Pour les adolescents, la chose est quelque peu différente. Ils n’ont plus d’illusions sur les pouvoirs de leurs parents. Le super héros n’est pas une image du futur de l’adolescent. Il est l’adolescent et il s’affronte à un monde d’adultes malveillants ou indifférents.  Comme le super héros, il doit apprivoiser un corps et ses nouveaux pouvoirs, notamment ceux lié à la sexualité. Il doit également faire avec les nouvelles responsabilités que leur donnent leurs nouveaux pouvoirs. Si la phrase de l’Oncle Ben – « De grands pouvoirs impliquent de grandes responsabilités » est si souvent citée, c’est parce qu’elle décrit avec justesse la situation psychologique des adolescents et des jeunes adultes.
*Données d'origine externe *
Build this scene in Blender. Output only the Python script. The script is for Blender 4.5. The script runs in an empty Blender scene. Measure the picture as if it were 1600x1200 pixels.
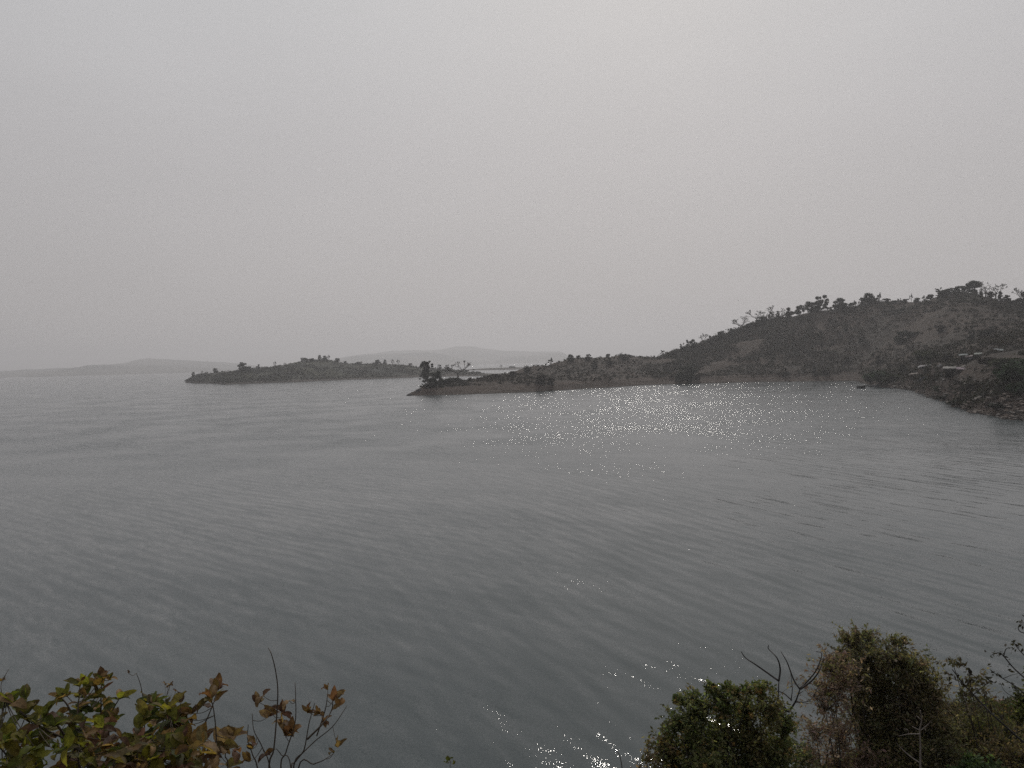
import bpy, math, random
import numpy as np
from mathutils import Vector, Matrix, Euler, noise as mnoise
from mathutils.bvhtree import BVHTree

R = math.radians
scene = bpy.context.scene
C = scene.collection

# ------------------------------------------------------------------ camera
H = 22.0                       # eye height above the lake
F = 1232.0                     # focal length in photograph pixels (1600 wide)
cam_d = bpy.data.cameras.new('camera')
cam = bpy.data.objects.new('camera', cam_d)
C.objects.link(cam)
cam_d.sensor_width = 36.0
cam_d.lens = 36.0 * F / 1600.0
cam_d.clip_start = 0.1
cam_d.clip_end = 60000.0
CAM_M = Matrix.Rotation(R(90 - 1.655), 3, 'X') @ Matrix.Rotation(-math.atan(0.027), 3, 'Z')
cam.matrix_world = Matrix.Translation((0, 0, H)) @ CAM_M.to_4x4()
scene.camera = cam

# ------------------------------------------------------------------ world, sun, exposure
SUN_EL, SUN_AZ = R(35.0), R(10.4)          # azimuth measured to the right of straight ahead (+Y)
SUN_DIR = Vector((math.cos(SUN_EL) * math.sin(SUN_AZ), math.cos(SUN_EL) * math.cos(SUN_AZ), math.sin(SUN_EL)))
world = bpy.data.worlds.new("World")
scene.world = world
world.use_nodes = True
nt = world.node_tree
nt.nodes.clear()


def N(tree, typ, **kw):
    n = tree.nodes.new(typ)
    for k, v in kw.items():
        if k.startswith('i_'):
            key = k[2:]
            n.inputs[int(key) if key.isdigit() else key].default_value = v
        else:
            setattr(n, k, v)
    return n


def L(tree, a, b):
    tree.links.new(a, b)


def ramp(tree, stops, interp='LINEAR'):
    n = tree.nodes.new('ShaderNodeValToRGB')
    cr = n.color_ramp
    cr.interpolation = interp
    while len(cr.elements) < len(stops):
        cr.elements.new(0.5)
    for e, (p, c) in zip(cr.elements, stops):
        e.position = p
        e.color = (c[0], c[1], c[2], 1) if len(c) == 3 else c
    return n


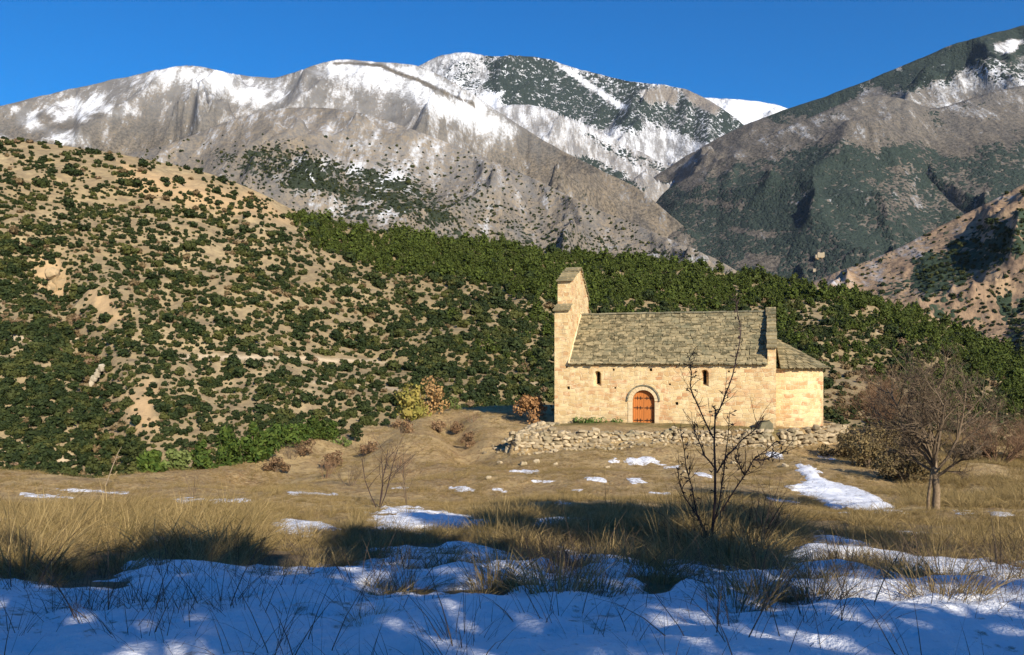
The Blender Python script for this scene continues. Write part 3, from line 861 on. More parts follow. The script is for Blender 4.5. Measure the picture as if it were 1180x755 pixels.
def plant(kind, darts, templates, size_k, label, cat, group, stuff_name, nmax, seed, surf=HILL, sink=0.1):
    r = random.Random(seed); items = []
    for (px, py, q) in darts:
        h = surf.hit(px, py)
        if h is None: continue
        s = q * h.y / F * size_k
        items.append((px, py, q, h, s))
    vis = sorted([i for i, it in enumerate(items) if not hidden(it[0], it[1])], key=lambda i: -items[i][2])[:nmax]
    chosen = set(vis)
    first = True
    for i in vis:
        px, py, q, h, s = items[i]
        t = templates[r.randrange(len(templates))]
        o = t.copy() ; o.name = kind
        COL.objects.link(o)
        o.location = (h.x, h.y, h.z - sink * s); o.rotation_euler = (0, 0, r.uniform(0, 6.28))
        o.scale = (s * r.uniform(0.9, 1.15), s * r.uniform(0.9, 1.15), s * r.uniform(0.85, 1.1))
        tag(o, label, cat, group)
    rest = [it for i, it in enumerate(items) if i not in chosen]
    if rest:
        scatter(stuff_name, [(it[3].x, it[3].y, it[3].z - sink * it[4]) for it in rest], [it[4] for it in rest],
                [r.uniform(0, 6.28) for _ in rest], [r.randrange(len(templates)) for _ in rest], templates)
    return len(items)

PCOL = [0]
d1 = dart((-160, 150, 1340, 560), dens_oak, rad_oak, 130000, 1, 0.66)
n_oak = plant('evergreen_shrub', d1, oak_t, 1.02, 'dark evergreen oak bush dotted among many on the dry tan hillside', 'bush', 'evergreen bushes dotted over the hillside', 'scrub', 300, 3)
d2 = dart((330, 230, 1340, 480), dens_pine, rad_pine, 48000, 2, 0.46)
n_pine = plant('pine_tree', d2, pine_t, 3.6, 'bright green young pine in the plantation along the hill crest', 'pine tree', 'pines planted along the crest of the hill', 'pine_wood', 300, 4, sink=0.03)
def dens_brown(x, y):
    d = 0.8 * soft(x, y, [(80, 370), (105, 380), (130, 450), (150, 540), (110, 540), (95, 450)], 8)
    d = mx(d, 0.5 * soft(x, y, [(940, 400), (1060, 420), (1120, 470), (1120, 500), (940, 500)], 20))
    d = mx(d, 0.30 * soft(x, y, [(-20, 330), (90, 350), (110, 400), (-20, 400)], 10))
    return mx(d, 0.05 * np.ones_like(x))
d3 = dart((-100, 160, 1300, 560), dens_brown, lambda x, y, r: np.clip(4.0 * np.exp(r.randn(len(x)) * 0.35), 1.5, 8), 14000, 6, 0.5)
plant('dry_shrub', d3, brown_t, 1.0, 'leafless russet brown shrub among the evergreen bushes of the hillside', 'shrub', 'brown shrubs among the hillside bushes', 'dry_scrub', 200, 8)

# far scrub on the mountain shoulder and on the brown spur
def far_scrub(name, surf, fmap, region, n, rpx, seed, mat_t, thr):
    r = np.random.RandomState(seed); x0, y0, x1, y1 = region
    P = np.stack([r.uniform(x0, x1, n), r.uniform(y0, y1, n)], 1)
    pts = []; sc = []
    for (a, b_) in P:
        h = surf.hit(a, b_)
        if h is None: continue
        i = int(np.clip((a - surf.px[0]) / (surf.px[1] - surf.px[0]), 0, len(surf.px) - 1))
        j = int(np.argmin(np.abs(surf.Y[i] - h.y)))
        if r.rand() > fmap[i, j] * thr: continue
        s = rpx * math.exp(r.randn() * 0.3) * h.y / F
        pts.append((h.x, h.y, h.z - 0.1 * s)); sc.append(s)
    scatter(name, pts, sc, r.uniform(0, 6.28, len(pts)), r.randint(0, len(mat_t), len(pts)), mat_t)
far_scrub('mountain_scrub', SHOULDER, SH_FOREST, (150, 130, 860, 320), 17000, 1.35, 12, oak_t, 1.0)
far_scrub('spur_scrub', SPUR, SPUR_FOREST, (900, 200, 1300, 420), 5000, 2.0, 13, oak_t, 0.9)

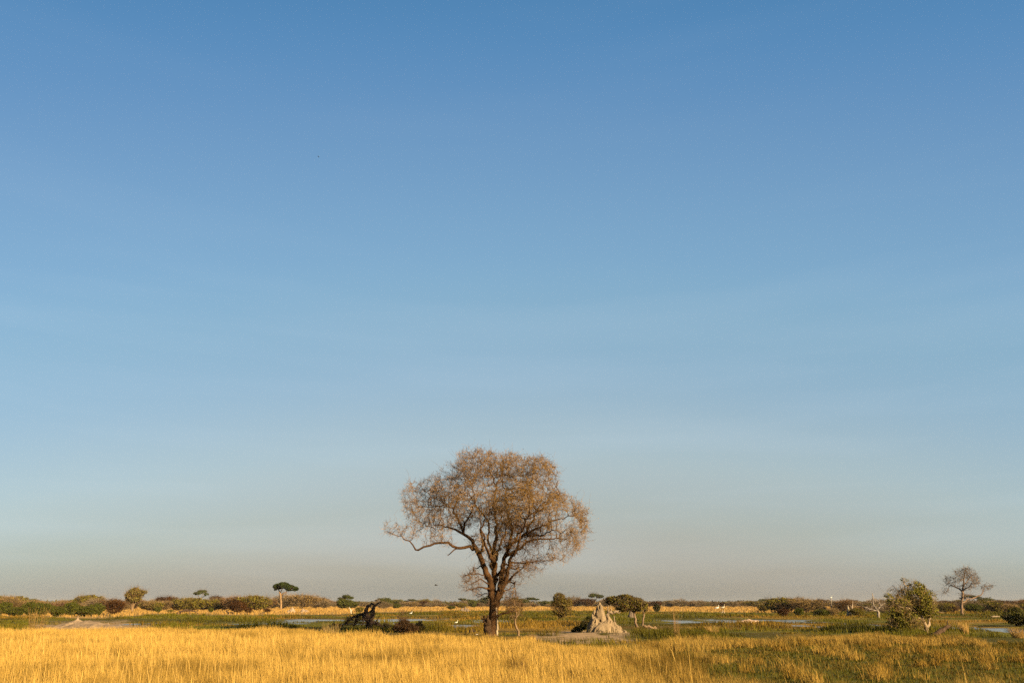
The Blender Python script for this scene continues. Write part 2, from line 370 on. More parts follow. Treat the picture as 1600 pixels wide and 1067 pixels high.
# near straw field
x, y = scatter(1000000, 15, 66, .2, .72, rng, .06, 8)
px, py = proj(x, y, .52); g_ = greenness(x, y)
edge = yA(px) + (fbm2(x, y, .4, .4, 71) - .5) * 4 - np.abs(rng.normal(0, 1, len(x))) * 7 * sm(620, 380, px)
ok = (py > edge) & (rng.uniform(0, 1, len(x)) > np.clip(g_ * 1.25, 0, .985)) & (sandness(x, y) < rng.uniform(.1, .9, len(x)))
x, y, g_ = x[ok], y[ok], g_[ok]; n = len(x); px, py = proj(x, y, 0.)
tall = fbm2(x, y, .35, .35, 72, 3); h = (.22 + .7 * tall) * rng.uniform(.5, 1.25, n) * (1 - .25 * g_) * (1 - .25 * sm(900, 1200, px))
pn = fbm2(x, y, .45, .22, 73, 4)[:, None]; pn2 = fbm2(x, y, 1.5, 1.5, 74, 3)[:, None]
right = sm(820, 1150, px)[:, None]
c = STRAW * (1 - sm(.52, .78, pn) * (.65 + .3 * right)) + AMBER * .85 * sm(.52, .78, pn) * (.65 + .3 * right)
c = c * (1 - (.3 + .3 * right) * sm(.45, .75, pn2)) * (1 - .3 * right) * rng.uniform(.72, 1.2, (n, 1)); gm = (rng.uniform(0, 1, (n, 1)) < .03 + .15 * right + .3 * g_[:, None])
c = np.where(gm, c * .35 + np.array([.10, .095, .02]) , c)
blades('straw_grass', x, y, h, .0025 + .00025 * y, c, rng, .26, 'tall golden dry grass filling the foreground', 'grass')
# seeding stalks standing above the field
x, y = scatter(9000, 16, 52, .5, .72, rng); px, py = proj(x, y, .8); ok = (greenness(x, y) < .2) & (sandness(x, y) < .2) & (rng.uniform(0, 1, len(x)) > sm(700, 1150, px) * .85); ok &= py > yA(px) + 1; x, y = x[ok], y[ok]; n = len(x)
blades('seed_stalks', x, y, rng.uniform(.7, 1.05, n), .006 + .0003 * y, np.array([.66, .43, .12]) * rng.uniform(.8, 1.1, (n, 1)), rng, .12, 'pale seeding stalks rising above the golden grass', 'grass')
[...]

Le rôle des parents est essentiel

Si les images et les histoires des super héros présentent aux enfants des enseignements dont ils peuvent tirer quelques bénéfices, le rôle des adultes en général, et des parents en particulier reste essentiel. Ce sont eux qui peuvent, finalement, aider l’enfant à digérer les histoires de super héros en leur donnant l’occasion d’en parler. Là encore, les choses sont différentes selon qu’il s’agisse de petits enfants ou d’adolescents. Si les enfants aiment à jouer les rôles qu’ils ont vu au cinéma ou sur le téléviseur familial, ce n’est pas seulement parce que ces histoires les accaparent trop, mais plutôt parce que cela leur permet de se les approprier profondément. L’intérêt des parents aux jeux de leur enfant lui indique que les fantasmatisations qui y sont liées ne sont pas interdites. Les adolescents privilégient la parole.

Pour les parents, avoir une occasion de partage et de plaisir avec un enfant qui semble tout vivre sur le mode du déplaisir et du rejet est une aubaine qu’il ne faut pas manquer. Les discussions autour de Spiderman ou de Batman permettent de discuter d’une autre façon des pouvoirs et des devoirs de la famille. Le rôle des parents est important parce qu’ils ont à contrôler, en fonction de la connaissance qu’ils ont de leurs enfants, et des interdictions légales, l’accès aux différents médias. Ensuite, parce que la culture populaire joue avec les codes du genre de la littérature enfantine. Une partie du plaisir et de l’intérêt des histoires de super héros est de pouvoir repérer les clins d’œil et les citations. Mais ce plaisir ne peut être atteint que si les codes détournés sont préalablement compris.

S’il y a une question vis-à-vis des super héros, elle est moins dans la question des images de force et de pouvoir que dans la place faite au féminin. Trop souvent encore, les personnages féminins sont réduits à être des objets de désir pour les hommes. Mais les super héros jouent là leur rôle de miroir, car la place de la femme est une question qui se pose à l’ensemble de la société.